▸ **What you will do**: The entire listing is to be repeated verbatim.

>> begin

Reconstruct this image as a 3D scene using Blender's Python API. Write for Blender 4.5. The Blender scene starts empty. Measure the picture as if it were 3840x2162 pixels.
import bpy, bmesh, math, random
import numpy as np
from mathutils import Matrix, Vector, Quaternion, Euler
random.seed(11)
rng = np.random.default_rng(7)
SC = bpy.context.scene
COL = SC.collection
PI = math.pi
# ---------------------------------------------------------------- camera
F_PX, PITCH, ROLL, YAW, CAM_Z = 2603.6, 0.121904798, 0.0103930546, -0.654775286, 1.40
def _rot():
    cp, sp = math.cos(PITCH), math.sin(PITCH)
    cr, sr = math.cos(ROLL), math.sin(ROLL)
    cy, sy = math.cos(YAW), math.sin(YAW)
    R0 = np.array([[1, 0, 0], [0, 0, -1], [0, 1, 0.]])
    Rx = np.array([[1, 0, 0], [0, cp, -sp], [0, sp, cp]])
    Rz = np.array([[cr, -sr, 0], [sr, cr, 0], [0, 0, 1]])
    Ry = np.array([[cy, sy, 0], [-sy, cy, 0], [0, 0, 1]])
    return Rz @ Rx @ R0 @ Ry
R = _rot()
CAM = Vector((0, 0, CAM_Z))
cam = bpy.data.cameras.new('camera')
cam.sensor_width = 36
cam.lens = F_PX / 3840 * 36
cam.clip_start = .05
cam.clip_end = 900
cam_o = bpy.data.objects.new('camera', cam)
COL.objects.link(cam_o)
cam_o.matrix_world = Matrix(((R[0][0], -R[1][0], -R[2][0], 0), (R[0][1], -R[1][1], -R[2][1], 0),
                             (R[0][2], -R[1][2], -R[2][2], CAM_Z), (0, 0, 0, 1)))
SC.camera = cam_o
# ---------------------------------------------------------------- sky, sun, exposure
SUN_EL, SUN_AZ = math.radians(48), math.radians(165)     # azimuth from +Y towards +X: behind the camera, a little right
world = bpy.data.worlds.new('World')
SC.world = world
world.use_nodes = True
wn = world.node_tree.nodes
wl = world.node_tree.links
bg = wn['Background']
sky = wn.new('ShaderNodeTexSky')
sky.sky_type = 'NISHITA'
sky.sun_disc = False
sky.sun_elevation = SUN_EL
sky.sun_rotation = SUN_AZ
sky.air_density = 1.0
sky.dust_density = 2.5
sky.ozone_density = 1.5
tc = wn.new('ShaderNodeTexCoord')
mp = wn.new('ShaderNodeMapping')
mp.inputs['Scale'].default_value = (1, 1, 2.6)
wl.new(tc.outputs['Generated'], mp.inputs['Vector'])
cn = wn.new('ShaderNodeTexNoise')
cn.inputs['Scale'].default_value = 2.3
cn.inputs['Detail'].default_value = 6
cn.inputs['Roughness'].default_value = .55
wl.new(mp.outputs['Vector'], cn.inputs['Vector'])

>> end

▸ **Response to this task**:
Reconstruct this image as a 3D scene using Blender's Python API. Write for Blender 4.5. The Blender scene starts empty. Measure the picture as if it were 3840x2162 pixels.
import bpy, bmesh, math, random
import numpy as np
from mathutils import Matrix, Vector, Quaternion, Euler
random.seed(11)
rng = np.random.default_rng(7)
SC = bpy.context.scene
COL = SC.collection
PI = math.pi
# ---------------------------------------------------------------- camera
F_PX, PITCH, ROLL, YAW, CAM_Z = 2603.6, 0.121904798, 0.0103930546, -0.654775286, 1.40
def _rot():
    cp, sp = math.cos(PITCH), math.sin(PITCH)
    cr, sr = math.cos(ROLL), math.sin(ROLL)
    cy, sy = math.cos(YAW), math.sin(YAW)
    R0 = np.array([[1, 0, 0], [0, 0, -1], [0, 1, 0.]])
    Rx = np.array([[1, 0, 0], [0, cp, -sp], [0, sp, cp]])
    Rz = np.array([[cr, -sr, 0], [sr, cr, 0], [0, 0, 1]])
    Ry = np.array([[cy, sy, 0], [-sy, cy, 0], [0, 0, 1]])
    return Rz @ Rx @ R0 @ Ry
R = _rot()
CAM = Vector((0, 0, CAM_Z))
cam = bpy.data.cameras.new('camera')
cam.sensor_width = 36
cam.lens = F_PX / 3840 * 36
cam.clip_start = .05
cam.clip_end = 900
cam_o = bpy.data.objects.new('camera', cam)
COL.objects.link(cam_o)
cam_o.matrix_world = Matrix(((R[0][0], -R[1][0], -R[2][0], 0), (R[0][1], -R[1][1], -R[2][1], 0),
                             (R[0][2], -R[1][2], -R[2][2], CAM_Z), (0, 0, 0, 1)))
SC.camera = cam_o
# ---------------------------------------------------------------- sky, sun, exposure
SUN_EL, SUN_AZ = math.radians(48), math.radians(165)     # azimuth from +Y towards +X: behind the camera, a little right
world = bpy.data.worlds.new('World')
SC.world = world
world.use_nodes = True
wn = world.node_tree.nodes
wl = world.node_tree.links
bg = wn['Background']
sky = wn.new('ShaderNodeTexSky')
sky.sky_type = 'NISHITA'
sky.sun_disc = False
sky.sun_elevation = SUN_EL
sky.sun_rotation = SUN_AZ
sky.air_density = 1.0
sky.dust_density = 2.5
sky.ozone_density = 1.5
tc = wn.new('ShaderNodeTexCoord')
mp = wn.new('ShaderNodeMapping')
mp.inputs['Scale'].default_value = (1, 1, 2.6)
wl.new(tc.outputs['Generated'], mp.inputs['Vector'])
cn = wn.new('ShaderNodeTexNoise')
cn.inputs['Scale'].default_value = 2.3
cn.inputs['Detail'].default_value = 6
cn.inputs['Roughness'].default_value = .55
wl.new(mp.outputs['Vector'], cn.inputs['Vector'])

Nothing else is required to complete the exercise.